YOUR GOAL:
What is needed is the run of lines from the one containing "mb = MB(); mb.box(xr, xr+.12, -.02, .70, -.35, 2.12);" through the one containing "-.75, -.65), pit_m)", echoed exactly, with both ends kept and nothing added.
#### GIVEN INFORMATION
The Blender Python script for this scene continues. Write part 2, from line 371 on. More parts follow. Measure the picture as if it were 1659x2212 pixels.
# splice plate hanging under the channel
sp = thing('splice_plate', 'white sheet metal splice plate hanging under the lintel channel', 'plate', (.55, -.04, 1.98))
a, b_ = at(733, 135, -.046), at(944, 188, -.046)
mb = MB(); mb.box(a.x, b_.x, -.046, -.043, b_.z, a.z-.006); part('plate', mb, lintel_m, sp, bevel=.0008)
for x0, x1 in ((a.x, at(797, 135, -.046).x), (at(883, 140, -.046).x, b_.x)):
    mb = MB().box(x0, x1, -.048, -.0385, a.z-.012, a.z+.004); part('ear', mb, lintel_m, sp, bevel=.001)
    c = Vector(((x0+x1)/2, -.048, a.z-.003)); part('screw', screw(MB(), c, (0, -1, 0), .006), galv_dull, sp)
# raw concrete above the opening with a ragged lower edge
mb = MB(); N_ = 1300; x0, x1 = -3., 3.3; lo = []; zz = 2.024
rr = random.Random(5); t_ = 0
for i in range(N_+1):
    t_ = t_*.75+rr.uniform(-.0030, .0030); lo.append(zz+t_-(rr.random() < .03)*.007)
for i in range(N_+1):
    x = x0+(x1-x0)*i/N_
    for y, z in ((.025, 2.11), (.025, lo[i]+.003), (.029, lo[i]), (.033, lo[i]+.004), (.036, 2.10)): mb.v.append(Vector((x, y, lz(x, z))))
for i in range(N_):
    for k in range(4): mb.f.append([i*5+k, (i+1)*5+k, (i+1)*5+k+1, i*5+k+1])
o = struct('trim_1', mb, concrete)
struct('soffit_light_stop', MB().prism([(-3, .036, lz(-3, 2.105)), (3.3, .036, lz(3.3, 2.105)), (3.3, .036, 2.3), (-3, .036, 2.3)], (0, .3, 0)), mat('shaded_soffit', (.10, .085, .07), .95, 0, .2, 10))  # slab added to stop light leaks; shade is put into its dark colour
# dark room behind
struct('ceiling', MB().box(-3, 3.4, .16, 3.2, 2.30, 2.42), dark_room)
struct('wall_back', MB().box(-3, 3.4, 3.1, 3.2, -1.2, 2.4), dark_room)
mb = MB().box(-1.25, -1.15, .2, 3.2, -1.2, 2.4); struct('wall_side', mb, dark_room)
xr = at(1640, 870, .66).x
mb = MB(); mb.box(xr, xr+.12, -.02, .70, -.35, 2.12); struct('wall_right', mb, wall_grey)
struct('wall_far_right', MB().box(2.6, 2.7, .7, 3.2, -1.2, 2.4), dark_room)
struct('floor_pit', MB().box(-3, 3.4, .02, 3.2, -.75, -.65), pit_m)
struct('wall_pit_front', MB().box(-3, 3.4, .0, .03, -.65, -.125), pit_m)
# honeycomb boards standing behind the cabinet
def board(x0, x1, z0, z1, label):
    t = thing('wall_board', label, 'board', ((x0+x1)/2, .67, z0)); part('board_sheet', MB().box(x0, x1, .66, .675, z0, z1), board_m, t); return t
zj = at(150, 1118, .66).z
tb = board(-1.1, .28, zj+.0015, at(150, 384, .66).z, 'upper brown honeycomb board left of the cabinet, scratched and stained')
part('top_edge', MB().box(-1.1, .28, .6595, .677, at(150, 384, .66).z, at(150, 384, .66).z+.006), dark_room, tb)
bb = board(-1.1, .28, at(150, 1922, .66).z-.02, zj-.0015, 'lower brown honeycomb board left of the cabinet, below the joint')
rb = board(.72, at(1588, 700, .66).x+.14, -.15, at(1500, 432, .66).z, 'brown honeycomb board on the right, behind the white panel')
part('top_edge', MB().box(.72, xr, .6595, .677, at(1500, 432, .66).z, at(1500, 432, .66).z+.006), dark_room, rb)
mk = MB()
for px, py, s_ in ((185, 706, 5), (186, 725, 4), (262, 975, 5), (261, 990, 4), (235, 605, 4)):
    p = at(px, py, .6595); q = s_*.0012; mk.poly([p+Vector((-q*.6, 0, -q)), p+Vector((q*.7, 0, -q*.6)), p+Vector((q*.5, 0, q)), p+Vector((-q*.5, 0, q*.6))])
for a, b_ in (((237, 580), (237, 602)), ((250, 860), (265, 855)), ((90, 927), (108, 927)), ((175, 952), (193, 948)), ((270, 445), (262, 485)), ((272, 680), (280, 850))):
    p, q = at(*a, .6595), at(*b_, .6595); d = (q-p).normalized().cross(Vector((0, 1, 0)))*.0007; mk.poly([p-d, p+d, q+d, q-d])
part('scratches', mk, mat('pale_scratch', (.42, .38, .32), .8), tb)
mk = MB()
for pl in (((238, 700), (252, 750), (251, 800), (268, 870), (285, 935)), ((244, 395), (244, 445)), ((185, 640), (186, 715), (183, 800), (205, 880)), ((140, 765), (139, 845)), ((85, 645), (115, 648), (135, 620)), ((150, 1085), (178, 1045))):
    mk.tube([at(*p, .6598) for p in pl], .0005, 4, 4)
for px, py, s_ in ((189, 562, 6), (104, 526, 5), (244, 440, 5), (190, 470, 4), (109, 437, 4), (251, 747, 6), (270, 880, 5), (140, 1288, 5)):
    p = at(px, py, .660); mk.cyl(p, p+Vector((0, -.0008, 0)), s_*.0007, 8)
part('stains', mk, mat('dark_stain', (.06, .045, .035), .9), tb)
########
EXPECTED ANSWER:
mb = MB(); mb.box(xr, xr+.12, -.02, .70, -.35, 2.12); struct('wall_right', mb, wall_grey)
struct('wall_far_right', MB().box(2.6, 2.7, .7, 3.2, -1.2, 2.4), dark_room)
struct('floor_pit', MB().box(-3, 3.4, .02, 3.2, -.75, -.65), pit_m)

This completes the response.